**STATED PROBLEM:** Please restate, exactly as written, the lines running from the beginning of the material through the line that has "cam_d.dof.use_dof = True;" in it.

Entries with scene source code
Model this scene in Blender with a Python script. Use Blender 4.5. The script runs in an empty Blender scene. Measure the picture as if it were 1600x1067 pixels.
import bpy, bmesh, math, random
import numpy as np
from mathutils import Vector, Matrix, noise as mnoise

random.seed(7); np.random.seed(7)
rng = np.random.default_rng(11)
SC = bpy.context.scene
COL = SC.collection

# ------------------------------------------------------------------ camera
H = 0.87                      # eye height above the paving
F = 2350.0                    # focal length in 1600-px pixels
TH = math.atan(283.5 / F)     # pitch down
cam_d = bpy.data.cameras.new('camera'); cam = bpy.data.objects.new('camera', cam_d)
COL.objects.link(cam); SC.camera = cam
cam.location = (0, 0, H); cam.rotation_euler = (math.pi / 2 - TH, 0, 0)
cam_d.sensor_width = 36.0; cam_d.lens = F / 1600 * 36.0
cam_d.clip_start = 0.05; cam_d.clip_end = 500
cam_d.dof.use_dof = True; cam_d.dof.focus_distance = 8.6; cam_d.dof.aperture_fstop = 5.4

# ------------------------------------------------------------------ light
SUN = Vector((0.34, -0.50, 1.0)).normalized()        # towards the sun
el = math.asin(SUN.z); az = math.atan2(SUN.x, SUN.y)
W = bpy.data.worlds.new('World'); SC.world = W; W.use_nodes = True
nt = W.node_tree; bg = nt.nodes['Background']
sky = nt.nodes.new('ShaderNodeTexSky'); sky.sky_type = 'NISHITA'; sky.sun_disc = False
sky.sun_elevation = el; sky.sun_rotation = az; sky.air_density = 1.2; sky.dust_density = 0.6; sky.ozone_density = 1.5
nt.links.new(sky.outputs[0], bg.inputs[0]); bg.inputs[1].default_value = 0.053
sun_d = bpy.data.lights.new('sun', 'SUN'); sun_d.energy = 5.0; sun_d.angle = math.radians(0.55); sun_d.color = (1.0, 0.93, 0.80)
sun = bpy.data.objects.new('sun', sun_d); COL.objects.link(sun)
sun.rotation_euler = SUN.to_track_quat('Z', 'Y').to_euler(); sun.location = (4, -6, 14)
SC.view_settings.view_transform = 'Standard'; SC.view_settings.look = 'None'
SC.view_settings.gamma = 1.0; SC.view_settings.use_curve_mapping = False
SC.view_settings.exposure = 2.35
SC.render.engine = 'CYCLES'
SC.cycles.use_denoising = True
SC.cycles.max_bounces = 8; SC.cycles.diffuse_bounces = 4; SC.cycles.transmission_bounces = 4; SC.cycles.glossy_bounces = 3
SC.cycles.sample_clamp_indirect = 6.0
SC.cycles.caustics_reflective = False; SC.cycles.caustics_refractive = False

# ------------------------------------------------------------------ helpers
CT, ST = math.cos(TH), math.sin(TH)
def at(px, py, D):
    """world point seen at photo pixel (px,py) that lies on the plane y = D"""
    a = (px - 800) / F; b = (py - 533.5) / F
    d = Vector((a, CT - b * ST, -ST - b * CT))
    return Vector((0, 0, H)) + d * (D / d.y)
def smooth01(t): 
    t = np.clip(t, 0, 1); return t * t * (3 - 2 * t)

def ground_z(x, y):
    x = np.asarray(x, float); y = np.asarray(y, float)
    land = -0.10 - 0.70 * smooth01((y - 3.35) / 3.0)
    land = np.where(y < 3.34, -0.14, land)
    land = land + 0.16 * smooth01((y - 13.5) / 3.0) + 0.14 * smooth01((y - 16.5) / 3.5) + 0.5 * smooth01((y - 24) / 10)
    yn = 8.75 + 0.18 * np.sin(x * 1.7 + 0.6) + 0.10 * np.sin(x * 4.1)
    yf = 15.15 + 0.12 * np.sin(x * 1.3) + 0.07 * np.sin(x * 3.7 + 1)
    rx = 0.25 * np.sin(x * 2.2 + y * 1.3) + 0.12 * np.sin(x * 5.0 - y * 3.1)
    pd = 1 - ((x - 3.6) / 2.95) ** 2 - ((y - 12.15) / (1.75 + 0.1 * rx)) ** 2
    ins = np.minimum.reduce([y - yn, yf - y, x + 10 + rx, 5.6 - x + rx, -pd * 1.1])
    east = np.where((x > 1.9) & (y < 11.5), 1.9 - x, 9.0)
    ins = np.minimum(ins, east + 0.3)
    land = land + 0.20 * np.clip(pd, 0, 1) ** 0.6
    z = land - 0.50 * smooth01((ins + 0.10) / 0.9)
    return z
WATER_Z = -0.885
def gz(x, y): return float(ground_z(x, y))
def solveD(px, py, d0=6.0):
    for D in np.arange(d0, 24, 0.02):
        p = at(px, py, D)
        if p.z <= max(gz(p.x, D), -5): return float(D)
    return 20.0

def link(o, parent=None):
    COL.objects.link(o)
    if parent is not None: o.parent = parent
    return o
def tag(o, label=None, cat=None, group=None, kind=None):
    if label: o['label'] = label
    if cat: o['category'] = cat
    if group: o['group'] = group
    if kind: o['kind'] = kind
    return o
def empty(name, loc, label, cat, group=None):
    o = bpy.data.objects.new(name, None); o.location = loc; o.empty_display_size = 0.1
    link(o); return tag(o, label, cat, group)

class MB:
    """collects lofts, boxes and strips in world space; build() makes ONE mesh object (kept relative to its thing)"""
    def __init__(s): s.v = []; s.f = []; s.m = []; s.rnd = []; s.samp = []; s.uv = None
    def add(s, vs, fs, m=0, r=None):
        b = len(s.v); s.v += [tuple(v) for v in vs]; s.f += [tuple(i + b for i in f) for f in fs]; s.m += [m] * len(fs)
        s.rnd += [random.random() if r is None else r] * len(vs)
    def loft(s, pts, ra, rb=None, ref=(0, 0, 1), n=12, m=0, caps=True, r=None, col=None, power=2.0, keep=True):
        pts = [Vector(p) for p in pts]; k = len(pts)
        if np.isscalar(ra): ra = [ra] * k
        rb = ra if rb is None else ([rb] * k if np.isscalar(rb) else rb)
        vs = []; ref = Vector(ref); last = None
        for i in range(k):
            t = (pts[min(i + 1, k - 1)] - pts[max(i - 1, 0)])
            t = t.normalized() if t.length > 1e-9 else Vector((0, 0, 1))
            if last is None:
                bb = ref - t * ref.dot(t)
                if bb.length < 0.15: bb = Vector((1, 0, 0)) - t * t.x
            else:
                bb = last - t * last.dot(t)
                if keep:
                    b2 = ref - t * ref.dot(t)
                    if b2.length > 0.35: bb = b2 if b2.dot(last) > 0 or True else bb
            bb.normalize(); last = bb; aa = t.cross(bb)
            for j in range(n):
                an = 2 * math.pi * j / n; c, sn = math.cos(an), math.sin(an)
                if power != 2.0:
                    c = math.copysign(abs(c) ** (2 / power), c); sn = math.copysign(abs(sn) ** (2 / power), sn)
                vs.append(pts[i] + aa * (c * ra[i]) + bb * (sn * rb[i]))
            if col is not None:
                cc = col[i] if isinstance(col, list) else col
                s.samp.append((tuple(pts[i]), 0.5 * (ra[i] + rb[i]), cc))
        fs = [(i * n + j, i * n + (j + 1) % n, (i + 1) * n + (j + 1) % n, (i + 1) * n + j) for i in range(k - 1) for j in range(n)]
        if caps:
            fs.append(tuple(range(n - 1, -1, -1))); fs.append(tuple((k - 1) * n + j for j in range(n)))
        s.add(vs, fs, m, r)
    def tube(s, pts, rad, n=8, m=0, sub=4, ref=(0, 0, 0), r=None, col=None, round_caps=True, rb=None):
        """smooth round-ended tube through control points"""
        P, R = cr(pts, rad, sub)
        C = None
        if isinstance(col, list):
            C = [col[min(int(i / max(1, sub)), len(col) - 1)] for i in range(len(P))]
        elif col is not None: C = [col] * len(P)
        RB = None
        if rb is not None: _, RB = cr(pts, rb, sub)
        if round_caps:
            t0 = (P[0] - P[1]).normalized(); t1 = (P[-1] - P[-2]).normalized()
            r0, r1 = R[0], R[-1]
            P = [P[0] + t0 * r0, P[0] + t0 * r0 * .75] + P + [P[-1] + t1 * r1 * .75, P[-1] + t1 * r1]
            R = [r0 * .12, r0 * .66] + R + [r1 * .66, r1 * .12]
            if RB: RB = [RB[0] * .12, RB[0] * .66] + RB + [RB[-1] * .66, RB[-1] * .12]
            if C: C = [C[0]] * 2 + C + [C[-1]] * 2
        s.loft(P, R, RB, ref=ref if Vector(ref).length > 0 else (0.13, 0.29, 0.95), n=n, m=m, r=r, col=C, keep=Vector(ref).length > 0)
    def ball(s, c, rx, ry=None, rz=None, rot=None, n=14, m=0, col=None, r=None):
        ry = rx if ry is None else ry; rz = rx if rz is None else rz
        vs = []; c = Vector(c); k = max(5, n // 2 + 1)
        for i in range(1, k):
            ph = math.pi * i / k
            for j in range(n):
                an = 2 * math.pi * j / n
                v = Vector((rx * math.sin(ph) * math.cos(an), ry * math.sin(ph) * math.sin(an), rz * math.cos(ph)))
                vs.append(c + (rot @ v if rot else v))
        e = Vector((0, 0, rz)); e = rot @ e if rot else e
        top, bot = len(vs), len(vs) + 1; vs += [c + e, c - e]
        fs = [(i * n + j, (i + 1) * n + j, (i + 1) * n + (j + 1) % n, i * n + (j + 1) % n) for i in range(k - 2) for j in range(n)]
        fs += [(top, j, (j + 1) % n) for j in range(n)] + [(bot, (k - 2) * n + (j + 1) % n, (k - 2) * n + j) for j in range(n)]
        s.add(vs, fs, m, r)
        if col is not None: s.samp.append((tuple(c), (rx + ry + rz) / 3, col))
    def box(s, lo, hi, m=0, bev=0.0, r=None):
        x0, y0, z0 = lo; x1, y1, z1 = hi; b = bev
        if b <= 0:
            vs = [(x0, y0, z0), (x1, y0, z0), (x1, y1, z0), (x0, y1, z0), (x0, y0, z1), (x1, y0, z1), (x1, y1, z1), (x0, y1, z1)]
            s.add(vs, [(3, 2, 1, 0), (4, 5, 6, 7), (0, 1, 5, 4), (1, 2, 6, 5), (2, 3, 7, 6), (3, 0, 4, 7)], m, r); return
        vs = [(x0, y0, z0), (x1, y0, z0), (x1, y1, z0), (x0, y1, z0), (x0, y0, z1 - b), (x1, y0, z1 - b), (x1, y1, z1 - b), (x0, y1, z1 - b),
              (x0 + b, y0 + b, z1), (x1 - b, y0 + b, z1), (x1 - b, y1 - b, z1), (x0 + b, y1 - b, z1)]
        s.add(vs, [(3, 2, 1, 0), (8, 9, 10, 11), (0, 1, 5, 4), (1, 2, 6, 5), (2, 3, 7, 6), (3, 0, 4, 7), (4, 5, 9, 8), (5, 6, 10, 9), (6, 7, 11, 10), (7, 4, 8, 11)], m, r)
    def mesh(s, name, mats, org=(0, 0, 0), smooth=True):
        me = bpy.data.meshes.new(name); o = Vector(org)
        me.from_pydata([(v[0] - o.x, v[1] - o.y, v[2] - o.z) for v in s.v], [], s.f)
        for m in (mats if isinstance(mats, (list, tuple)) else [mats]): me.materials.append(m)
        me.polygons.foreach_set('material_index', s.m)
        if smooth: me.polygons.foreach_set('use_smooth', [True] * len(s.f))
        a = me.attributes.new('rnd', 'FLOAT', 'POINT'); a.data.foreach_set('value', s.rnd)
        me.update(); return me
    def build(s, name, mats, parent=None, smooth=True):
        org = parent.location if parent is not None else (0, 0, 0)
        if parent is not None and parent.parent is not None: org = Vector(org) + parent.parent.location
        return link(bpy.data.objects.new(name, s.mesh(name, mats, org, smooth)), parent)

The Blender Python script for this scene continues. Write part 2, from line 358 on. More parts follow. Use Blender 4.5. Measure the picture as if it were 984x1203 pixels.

**COMPLETED EXERCISE:**
Model this scene in Blender with a Python script. Use Blender 4.5. The script runs in an empty Blender scene. Measure the picture as if it were 1600x1067 pixels.
import bpy, bmesh, math, random
import numpy as np
from mathutils import Vector, Matrix, noise as mnoise

random.seed(7); np.random.seed(7)
rng = np.random.default_rng(11)
SC = bpy.context.scene
COL = SC.collection

# ------------------------------------------------------------------ camera
H = 0.87                      # eye height above the paving
F = 2350.0                    # focal length in 1600-px pixels
TH = math.atan(283.5 / F)     # pitch down
cam_d = bpy.data.cameras.new('camera'); cam = bpy.data.objects.new('camera', cam_d)
COL.objects.link(cam); SC.camera = cam
cam.location = (0, 0, H); cam.rotation_euler = (math.pi / 2 - TH, 0, 0)
cam_d.sensor_width = 36.0; cam_d.lens = F / 1600 * 36.0
cam_d.clip_start = 0.05; cam_d.clip_end = 500
cam_d.dof.use_dof = True; cam_d.dof.focus_distance = 8.6; cam_d.dof.aperture_fstop = 5.4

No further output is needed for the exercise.